═══ Recorded data ═══

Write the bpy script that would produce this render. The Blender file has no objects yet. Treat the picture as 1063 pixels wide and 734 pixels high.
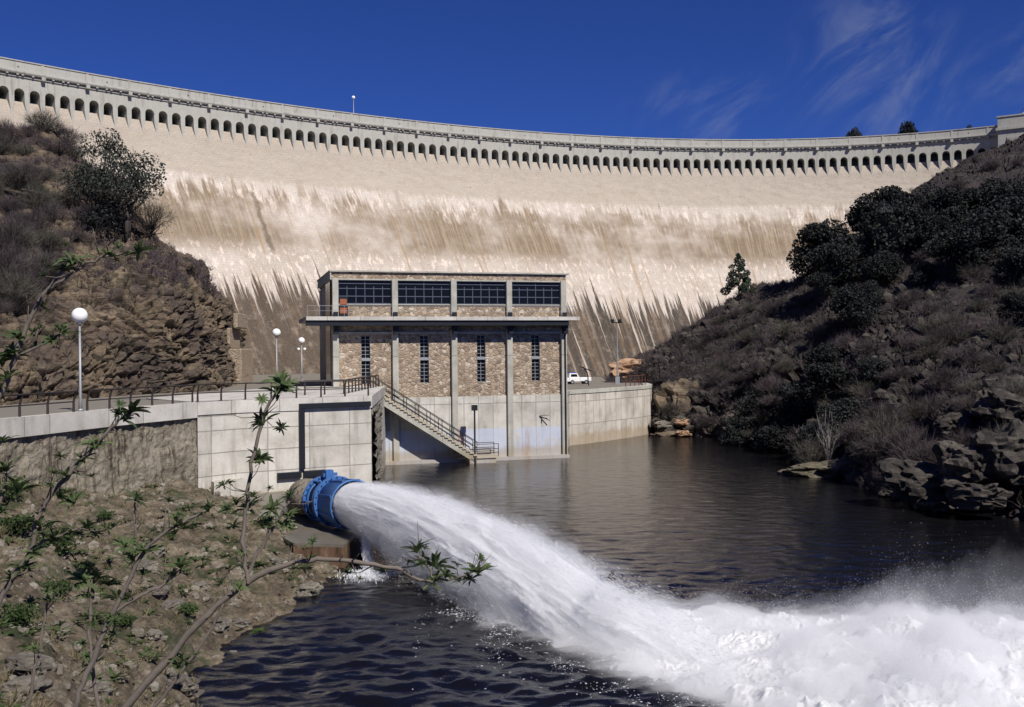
import bpy, math, random
import numpy as np
from mathutils import Vector, Matrix
from mathutils.bvhtree import BVHTree
S = bpy.context.scene
C = S.collection
R_ = math.radians
# ------------------------------------------------------------ camera
EYE = 8.9; FPX = 1033.0; ROLL = R_(0.55)
cam_d = bpy.data.cameras.new('camera'); cam = bpy.data.objects.new('camera', cam_d); C.objects.link(cam)
cam.location = (0, 0, EYE); cam.rotation_euler = (R_(90), ROLL, 0)
cam_d.sensor_width = 36; cam_d.lens = 36 * FPX / 1063; cam_d.clip_end = 3000; cam_d.clip_start = 0.1
S.camera = cam
# ------------------------------------------------------------ light
SUN_AZ, SUN_EL = 32.0, 46.0      # azimuth: degrees from -Y towards +X
sd = Vector((math.sin(R_(SUN_AZ)) * math.cos(R_(SUN_EL)), -math.cos(R_(SUN_AZ)) * math.cos(R_(SUN_EL)), math.sin(R_(SUN_EL))))
sun_d = bpy.data.lights.new('sun', 'SUN'); sun = bpy.data.objects.new('sun', sun_d); C.objects.link(sun)
sun_d.energy = 5.0; sun_d.angle = R_(0.5); sun_d.color = (1, .95, .88)
sun.rotation_euler = sd.to_track_quat('Z', 'Y').to_euler()
sun.location = (40, -60, 90)
W = bpy.data.worlds.new('World'); S.world = W; W.use_nodes = True
S.view_settings.view_transform = 'Standard'; S.view_settings.look = 'None'
S.view_settings.exposure = 0.05; S.view_settings.gamma = 1
S.render.engine = 'CYCLES'
S.cycles.use_denoising = True
S.cycles.max_bounces = 10; S.cycles.glossy_bounces = 3; S.cycles.transmission_bounces = 4; S.cycles.diffuse_bounces = 2; S.cycles.transparent_max_bounces = 12
S.cycles.volume_bounces = 9; S.cycles.volume_step_rate = .15; S.cycles.volume_max_steps = 256
S.cycles.caustics_reflective = False; S.cycles.caustics_refractive = False


class NT:
    """small helper for node trees"""
    def __init__(s, tree): s.t = tree; s.n = tree.nodes; s.l = tree.links
    def new(s, typ, **kw):
        n = s.n.new(typ)
        for k, v in kw.items(): setattr(n, k, v)
        return n
    def put(s, sock, v):
        if v is None: return
        if hasattr(v, 'is_output'): s.l.new(v, sock)
        elif isinstance(v, (tuple, list)) and len(v) == 3 and sock.type == 'RGBA': sock.default_value = (*v, 1)
        else: sock.default_value = v
    def math(s, op, a, b=None, c=None, clamp=False):
        n = s.new('ShaderNodeMath', operation=op, use_clamp=clamp)
        s.put(n.inputs[0], a); s.put(n.inputs[1], b); s.put(n.inputs[2], c); return n.outputs[0]
    def vmath(s, op, a, b=None):
        n = s.new('ShaderNodeVectorMath', operation=op); s.put(n.inputs[0], a); s.put(n.inputs[1], b)
        return n.outputs['Value'] if op in ('DOT_PRODUCT', 'LENGTH', 'DISTANCE') else n.outputs[0]
    def sep(s, v): n = s.new('ShaderNodeSeparateXYZ'); s.put(n.inputs[0], v); return n.outputs
    def com(s, x, y, z):
        n = s.new('ShaderNodeCombineXYZ'); s.put(n.inputs[0], x); s.put(n.inputs[1], y); s.put(n.inputs[2], z); return n.outputs[0]
    def mapv(s, v, sc=(1, 1, 1), loc=(0, 0, 0), rot=(0, 0, 0)):
        n = s.new('ShaderNodeMapping'); s.put(n.inputs[0], v); n.inputs['Scale'].default_value = sc
        n.inputs['Location'].default_value = loc; n.inputs['Rotation'].default_value = rot; return n.outputs[0]
    def noise(s, v, sc=1, det=4, rough=.6, dist=0):
        n = s.new('ShaderNodeTexNoise'); s.put(n.inputs['Vector'], v); s.put(n.inputs['Scale'], sc); n.inputs['Detail'].default_value = det
        n.inputs['Roughness'].default_value = rough; n.inputs['Distortion'].default_value = dist; return n.outputs[0]
    def voro(s, v, sc=1, feature='F1', out='Distance', rnd=1):
        n = s.new('ShaderNodeTexVoronoi', feature=feature); s.put(n.inputs['Vector'], v); n.inputs['Scale'].default_value = sc
        n.inputs['Randomness'].default_value = rnd; return n.outputs[out]
    def mr(s, v, a, b, c=0, d=1, smooth=True):
        n = s.new('ShaderNodeMapRange'); n.interpolation_type = 'SMOOTHSTEP' if smooth else 'LINEAR'
        for i, q in enumerate((v, a, b, c, d)): s.put(n.inputs[i], q)
        return n.outputs[0]
    def mix(s, f, a, b, mode='MIX'):
        n = s.new('ShaderNodeMix', data_type='RGBA', blend_type=mode); s.put(n.inputs[0], f); s.put(n.inputs[6], a); s.put(n.inputs[7], b)
        return n.outputs[2]
    def ramp(s, v, pts):
        n = s.new('ShaderNodeValToRGB'); s.put(n.inputs[0], v); e = n.color_ramp.elements
        while len(e) < len(pts): e.new(.5)
        for q, (p, c) in zip(e, pts): q.position = p; q.color = (*c, 1)
        return n.outputs[0]
    def brick(s, v, w, h, mortar=.02, sc=1, off=.5):
        n = s.new('ShaderNodeTexBrick'); n.offset = off; s.put(n.inputs['Vector'], v); n.inputs['Scale'].default_value = sc
        n.inputs['Mortar Size'].default_value = mortar; n.inputs['Brick Width'].default_value = w; n.inputs['Row Height'].default_value = h
        n.inputs['Mortar Smooth'].default_value = .3
        n.inputs['Color1'].default_value = (0, 0, 0, 1); n.inputs['Color2'].default_value = (1, 1, 1, 1); n.inputs['Mortar'].default_value = (.5, .5, .5, 1)
        return n.outputs


def sr(r, g, b):
    f = lambda c: c / 12.92 if c <= .04045 else ((c + .055) / 1.055) ** 2.4
    return tuple(f(x / 255) for x in (r, g, b))


# world: Nishita sky, a few cirrus wisps
wt = NT(W.node_tree); W.node_tree.nodes.clear()
sky = wt.new('ShaderNodeTexSky'); sky.sky_type = 'NISHITA'; sky.sun_disc = False
sky.sun_elevation = R_(SUN_EL); sky.sun_rotation = R_(180 - SUN_AZ); sky.altitude = 900; sky.air_density = .8; sky.dust_density = .3; sky.ozone_density = 3
tc = wt.new('ShaderNodeTexCoord').outputs['Generated']
skyc = wt.mix(1.0, sky.outputs[0], (.25, .42, 1.0), 'MULTIPLY')
x, y, z = wt.sep(tc)
wx = wt.math('DIVIDE', x, y); wz = wt.math('DIVIDE', z, y)
cv = wt.com(wx, wz, wt.math('SIGN', y))
cn = wt.noise(wt.mapv(wt.mapv(cv, (1, 1, 1), (0, 0, 0), (0, 0, R_(-42))), (7, 22, 1)), 1, 7, .62, .8)
cn = wt.mr(cn, .4, .75)
def blob(cx, cz, rx, rz):
    v = wt.vmath('LENGTH', wt.vmath('MULTIPLY', wt.vmath('SUBTRACT', cv, (cx, cz, 1)), (1 / rx, 1 / rz, 1)))
    return wt.mr(v, 1, .1)
m = wt.math('MAXIMUM', wt.math('MAXIMUM', blob(.37, .28, .12, .12), wt.math('MULTIPLY', blob(.21, .245, .13, .05), .9)), wt.math('MULTIPLY', blob(.54, .28, .12, .07), .8))
cf = wt.math('MULTIPLY', wt.math('MULTIPLY', cn, m), .36)
skyc = wt.mix(cf, skyc, (4.2, 4.8, 6.2))
bg = wt.new('ShaderNodeBackground'); wt.put(bg.inputs[0], skyc); bg.inputs[1].default_value = .07
wo = wt.new('ShaderNodeOutputWorld'); wt.l.new(bg.outputs[0], wo.inputs[0])


# ------------------------------------------------------------ geometry helpers
def ray(px, py):
    a = ROLL; xn = (px - 531.5) / FPX; yn = (367 - py) / FPX
    return xn * math.cos(a) + yn * math.sin(a), -xn * math.sin(a) + yn * math.cos(a)
def P(px, py, D):
    x, y = ray(px, py); return Vector((x * D, D, EYE + y * D))
def PZ(px, py, z):
    x, y = ray(px, py); D = (z - EYE) / y; return Vector((x * D, D, z))


def mesh_np(name, V, F, mat, parent=None, smooth=False, uv=None, loc=None):
    V = np.asarray(V, dtype=np.float32).reshape(-1, 3); F = np.asarray(F, dtype=np.int32)
    me = bpy.data.meshes.new(name); k = F.shape[1]
    me.vertices.add(len(V)); me.vertices.foreach_set('co', V.ravel())
    me.loops.add(F.size); me.loops.foreach_set('vertex_index', F.ravel())
    me.polygons.add(len(F)); me.polygons.foreach_set('loop_start', np.arange(0, F.size, k, dtype=np.int32))
    me.polygons.foreach_set('loop_total', np.full(len(F), k, dtype=np.int32))
    me.polygons.foreach_set('use_smooth', np.full(len(F), smooth, dtype=bool))
    me.update(calc_edges=True)
    if uv is not None:
        l = me.uv_layers.new(name='UVMap'); l.data.foreach_set('uv', np.asarray(uv, dtype=np.float32)[F.ravel()].ravel())
    me.validate()
    if mat: me.materials.append(mat)
    o = bpy.data.objects.new(name, me); C.objects.link(o)
    if parent: o.parent = parent
    if loc: o.location = loc
    return o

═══

= To do =
Restate only the lines running from the start of the material above through the line containing "S.cycles.caustics_reflective = False;", ends included. No pictures.

= Solution to this exercise =
Write the bpy script that would produce this render. The Blender file has no objects yet. Treat the picture as 1063 pixels wide and 734 pixels high.
import bpy, math, random
import numpy as np
from mathutils import Vector, Matrix
from mathutils.bvhtree import BVHTree
S = bpy.context.scene
C = S.collection
R_ = math.radians
# ------------------------------------------------------------ camera
EYE = 8.9; FPX = 1033.0; ROLL = R_(0.55)
cam_d = bpy.data.cameras.new('camera'); cam = bpy.data.objects.new('camera', cam_d); C.objects.link(cam)
cam.location = (0, 0, EYE); cam.rotation_euler = (R_(90), ROLL, 0)
cam_d.sensor_width = 36; cam_d.lens = 36 * FPX / 1063; cam_d.clip_end = 3000; cam_d.clip_start = 0.1
S.camera = cam
# ------------------------------------------------------------ light
SUN_AZ, SUN_EL = 32.0, 46.0      # azimuth: degrees from -Y towards +X
sd = Vector((math.sin(R_(SUN_AZ)) * math.cos(R_(SUN_EL)), -math.cos(R_(SUN_AZ)) * math.cos(R_(SUN_EL)), math.sin(R_(SUN_EL))))
sun_d = bpy.data.lights.new('sun', 'SUN'); sun = bpy.data.objects.new('sun', sun_d); C.objects.link(sun)
sun_d.energy = 5.0; sun_d.angle = R_(0.5); sun_d.color = (1, .95, .88)
sun.rotation_euler = sd.to_track_quat('Z', 'Y').to_euler()
sun.location = (40, -60, 90)
W = bpy.data.worlds.new('World'); S.world = W; W.use_nodes = True
S.view_settings.view_transform = 'Standard'; S.view_settings.look = 'None'
S.view_settings.exposure = 0.05; S.view_settings.gamma = 1
S.render.engine = 'CYCLES'
S.cycles.use_denoising = True
S.cycles.max_bounces = 10; S.cycles.glossy_bounces = 3; S.cycles.transmission_bounces = 4; S.cycles.diffuse_bounces = 2; S.cycles.transparent_max_bounces = 12
S.cycles.volume_bounces = 9; S.cycles.volume_step_rate = .15; S.cycles.volume_max_steps = 256
S.cycles.caustics_reflective = False; S.cycles.caustics_refractive = False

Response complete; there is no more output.